Not surprisingly Diageo is raising a toast to the new facility, which it says is the largest single investment in renewable technology by a non-utility company in the UK and that it will reduce annual CO2 emissions at the site by around 56,000 tonnes.

How will it do all this? By integrating sustainable technologies, including anaerobic digestion and biomass conversion, on a commercial scale. It will also recover 98 per cent of thermal steam and 80 per cent of electrical power at the distillery.

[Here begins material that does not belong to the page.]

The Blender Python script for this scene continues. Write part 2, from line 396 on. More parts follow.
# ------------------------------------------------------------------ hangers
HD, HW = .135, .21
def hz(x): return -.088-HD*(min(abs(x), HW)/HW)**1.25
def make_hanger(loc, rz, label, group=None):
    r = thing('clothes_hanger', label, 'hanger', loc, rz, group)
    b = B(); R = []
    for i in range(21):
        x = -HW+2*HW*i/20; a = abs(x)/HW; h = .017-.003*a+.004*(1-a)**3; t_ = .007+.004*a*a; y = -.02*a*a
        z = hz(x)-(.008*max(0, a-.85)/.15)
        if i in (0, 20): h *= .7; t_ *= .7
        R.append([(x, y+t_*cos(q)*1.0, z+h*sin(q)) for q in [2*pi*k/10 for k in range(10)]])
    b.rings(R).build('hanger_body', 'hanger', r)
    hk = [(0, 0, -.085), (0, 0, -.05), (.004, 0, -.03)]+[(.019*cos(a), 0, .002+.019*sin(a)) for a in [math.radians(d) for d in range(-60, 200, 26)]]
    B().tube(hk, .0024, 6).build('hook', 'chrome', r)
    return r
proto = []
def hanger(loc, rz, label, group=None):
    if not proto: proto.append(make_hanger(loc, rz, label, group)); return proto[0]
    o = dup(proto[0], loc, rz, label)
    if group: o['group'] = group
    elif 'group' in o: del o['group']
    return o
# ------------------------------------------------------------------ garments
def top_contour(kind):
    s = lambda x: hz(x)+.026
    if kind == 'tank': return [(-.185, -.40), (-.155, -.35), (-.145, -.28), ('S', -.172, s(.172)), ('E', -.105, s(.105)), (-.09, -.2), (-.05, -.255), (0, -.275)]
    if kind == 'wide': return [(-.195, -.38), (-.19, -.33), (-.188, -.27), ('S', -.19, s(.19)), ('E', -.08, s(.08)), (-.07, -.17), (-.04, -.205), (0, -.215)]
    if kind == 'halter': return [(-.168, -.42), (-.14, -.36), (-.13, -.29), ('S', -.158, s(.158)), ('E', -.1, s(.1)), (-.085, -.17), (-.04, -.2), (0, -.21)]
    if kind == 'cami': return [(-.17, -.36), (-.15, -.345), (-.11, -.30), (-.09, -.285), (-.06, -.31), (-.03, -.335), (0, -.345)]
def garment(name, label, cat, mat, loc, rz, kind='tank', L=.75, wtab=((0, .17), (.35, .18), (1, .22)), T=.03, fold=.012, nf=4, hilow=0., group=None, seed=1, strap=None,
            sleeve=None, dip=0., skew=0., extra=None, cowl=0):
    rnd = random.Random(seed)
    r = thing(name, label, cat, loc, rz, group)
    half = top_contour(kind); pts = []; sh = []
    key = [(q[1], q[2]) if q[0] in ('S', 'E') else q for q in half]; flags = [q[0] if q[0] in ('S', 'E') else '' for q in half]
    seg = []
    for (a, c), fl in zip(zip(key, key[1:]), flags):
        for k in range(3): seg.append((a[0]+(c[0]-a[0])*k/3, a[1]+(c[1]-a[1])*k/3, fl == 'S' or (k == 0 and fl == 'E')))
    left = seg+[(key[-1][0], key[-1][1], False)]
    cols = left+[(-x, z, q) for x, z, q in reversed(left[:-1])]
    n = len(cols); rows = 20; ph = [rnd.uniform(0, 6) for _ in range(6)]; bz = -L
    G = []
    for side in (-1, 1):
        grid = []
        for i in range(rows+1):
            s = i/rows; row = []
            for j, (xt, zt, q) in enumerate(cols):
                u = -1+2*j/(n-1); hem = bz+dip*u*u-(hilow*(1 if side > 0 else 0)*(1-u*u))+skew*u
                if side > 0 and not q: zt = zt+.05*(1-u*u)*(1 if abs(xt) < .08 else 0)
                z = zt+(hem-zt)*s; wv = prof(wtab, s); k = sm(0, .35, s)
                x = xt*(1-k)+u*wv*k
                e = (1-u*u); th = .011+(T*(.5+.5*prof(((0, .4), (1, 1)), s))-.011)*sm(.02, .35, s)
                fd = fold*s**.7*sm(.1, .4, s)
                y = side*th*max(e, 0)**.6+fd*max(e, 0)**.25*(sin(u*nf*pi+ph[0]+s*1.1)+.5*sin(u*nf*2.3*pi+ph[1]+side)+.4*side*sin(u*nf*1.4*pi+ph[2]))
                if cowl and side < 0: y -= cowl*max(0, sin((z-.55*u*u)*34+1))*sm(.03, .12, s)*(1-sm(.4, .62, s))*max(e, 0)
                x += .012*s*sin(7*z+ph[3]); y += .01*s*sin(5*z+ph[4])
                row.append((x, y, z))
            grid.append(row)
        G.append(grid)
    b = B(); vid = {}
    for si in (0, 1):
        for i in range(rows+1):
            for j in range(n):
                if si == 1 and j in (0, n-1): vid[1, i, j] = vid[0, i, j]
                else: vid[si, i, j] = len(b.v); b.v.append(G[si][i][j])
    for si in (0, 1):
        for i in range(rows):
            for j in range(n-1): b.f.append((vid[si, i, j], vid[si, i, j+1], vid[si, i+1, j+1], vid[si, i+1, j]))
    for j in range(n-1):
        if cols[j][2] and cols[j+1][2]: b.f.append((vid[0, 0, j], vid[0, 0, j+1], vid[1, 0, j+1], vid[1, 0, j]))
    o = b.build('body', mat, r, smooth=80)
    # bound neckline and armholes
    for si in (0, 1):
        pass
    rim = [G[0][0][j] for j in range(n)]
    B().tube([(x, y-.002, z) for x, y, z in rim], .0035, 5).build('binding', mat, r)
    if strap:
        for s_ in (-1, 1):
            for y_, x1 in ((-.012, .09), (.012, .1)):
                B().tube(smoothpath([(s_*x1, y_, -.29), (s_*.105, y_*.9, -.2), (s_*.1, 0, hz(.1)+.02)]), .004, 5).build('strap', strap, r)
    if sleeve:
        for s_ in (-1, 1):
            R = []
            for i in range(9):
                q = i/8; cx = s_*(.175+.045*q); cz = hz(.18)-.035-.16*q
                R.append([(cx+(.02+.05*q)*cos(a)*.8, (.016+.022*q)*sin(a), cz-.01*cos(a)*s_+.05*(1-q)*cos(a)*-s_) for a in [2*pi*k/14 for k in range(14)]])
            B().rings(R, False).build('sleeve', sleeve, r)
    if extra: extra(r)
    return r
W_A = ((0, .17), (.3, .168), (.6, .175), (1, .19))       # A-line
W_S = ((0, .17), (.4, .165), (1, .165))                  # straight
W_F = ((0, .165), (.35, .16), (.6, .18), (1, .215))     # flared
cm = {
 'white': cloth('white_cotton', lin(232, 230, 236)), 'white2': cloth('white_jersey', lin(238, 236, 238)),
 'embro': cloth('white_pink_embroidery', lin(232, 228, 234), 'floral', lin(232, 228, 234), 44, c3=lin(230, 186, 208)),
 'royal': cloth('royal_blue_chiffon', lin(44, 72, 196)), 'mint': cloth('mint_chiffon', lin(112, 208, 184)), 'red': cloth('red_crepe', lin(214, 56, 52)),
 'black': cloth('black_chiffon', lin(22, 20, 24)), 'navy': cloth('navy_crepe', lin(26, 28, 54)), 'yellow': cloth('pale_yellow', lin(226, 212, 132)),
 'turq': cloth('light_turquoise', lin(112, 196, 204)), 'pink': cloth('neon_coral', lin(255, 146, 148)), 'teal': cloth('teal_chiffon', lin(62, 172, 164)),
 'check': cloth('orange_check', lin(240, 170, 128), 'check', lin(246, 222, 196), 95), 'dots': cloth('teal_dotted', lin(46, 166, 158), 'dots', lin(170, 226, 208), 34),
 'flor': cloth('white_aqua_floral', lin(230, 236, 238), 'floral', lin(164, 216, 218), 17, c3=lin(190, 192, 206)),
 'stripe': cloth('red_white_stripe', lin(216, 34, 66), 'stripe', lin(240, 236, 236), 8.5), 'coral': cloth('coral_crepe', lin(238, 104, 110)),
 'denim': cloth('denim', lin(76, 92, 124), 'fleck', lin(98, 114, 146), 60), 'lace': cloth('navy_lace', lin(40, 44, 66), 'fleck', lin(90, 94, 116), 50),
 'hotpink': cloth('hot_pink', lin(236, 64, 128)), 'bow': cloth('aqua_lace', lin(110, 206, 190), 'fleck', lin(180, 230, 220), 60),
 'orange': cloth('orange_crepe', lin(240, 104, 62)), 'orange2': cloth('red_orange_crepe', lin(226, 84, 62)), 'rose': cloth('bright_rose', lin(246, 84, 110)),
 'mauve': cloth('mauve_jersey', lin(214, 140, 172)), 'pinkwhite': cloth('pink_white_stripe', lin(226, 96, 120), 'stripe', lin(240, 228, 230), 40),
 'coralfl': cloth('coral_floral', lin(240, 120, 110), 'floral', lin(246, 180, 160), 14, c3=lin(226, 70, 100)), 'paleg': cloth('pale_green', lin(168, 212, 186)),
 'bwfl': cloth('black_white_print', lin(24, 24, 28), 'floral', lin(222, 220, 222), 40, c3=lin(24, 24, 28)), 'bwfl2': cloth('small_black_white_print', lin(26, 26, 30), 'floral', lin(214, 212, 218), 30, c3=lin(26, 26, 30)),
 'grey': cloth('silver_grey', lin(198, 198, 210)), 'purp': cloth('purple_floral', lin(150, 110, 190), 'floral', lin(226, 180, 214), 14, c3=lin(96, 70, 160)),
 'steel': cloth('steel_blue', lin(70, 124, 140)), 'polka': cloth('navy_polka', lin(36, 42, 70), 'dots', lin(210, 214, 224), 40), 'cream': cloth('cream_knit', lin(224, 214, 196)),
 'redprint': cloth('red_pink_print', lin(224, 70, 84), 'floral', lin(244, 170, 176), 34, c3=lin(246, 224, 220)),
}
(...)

The plans follow two years of research and Diageo has signed a formal agreement with energy management company Dalkia to build the new bioenergy facility. Dalkia will construct the facility over the next two years and it will then transfer to Diageo under a finance lease, while continuing to be managed by Dalkia.

Bryan Donaghey, MD of Diageo Scotland, said:

“This will be a showcase bioenergy facility which harnesses a variety of green technologies in a project of an unprecedented scale. It is without question the right way forward in terms of environmental benefits and secures the long-term sustainability of our operation, moving the site away from reliance on fossil fuels.”

According to the press release, the bioenergy facility will generate renewable energy from ‘spent wash’ – a mixture of wheat, malted barley, yeast and water - produced during distillation.  The spent wash is separated into liquid and dried solids. The liquid is then converted, via anaerobic digestion, into biogas and the dried solids form a biomass fuel source.

Around 90,000 tonnes of co-products, which would have required transport off-site by road, will be turned into bioenergy in the form of electricity and steam for use at the distillery. The facility will also recover almost a third of the site’s water requirements.

As if all that wasn’t enough, the facility is also expected to create up to 20 new jobs in addition to the 100 people already employed at the distillery.

The bioenergy plant is still subject to planning approval, however.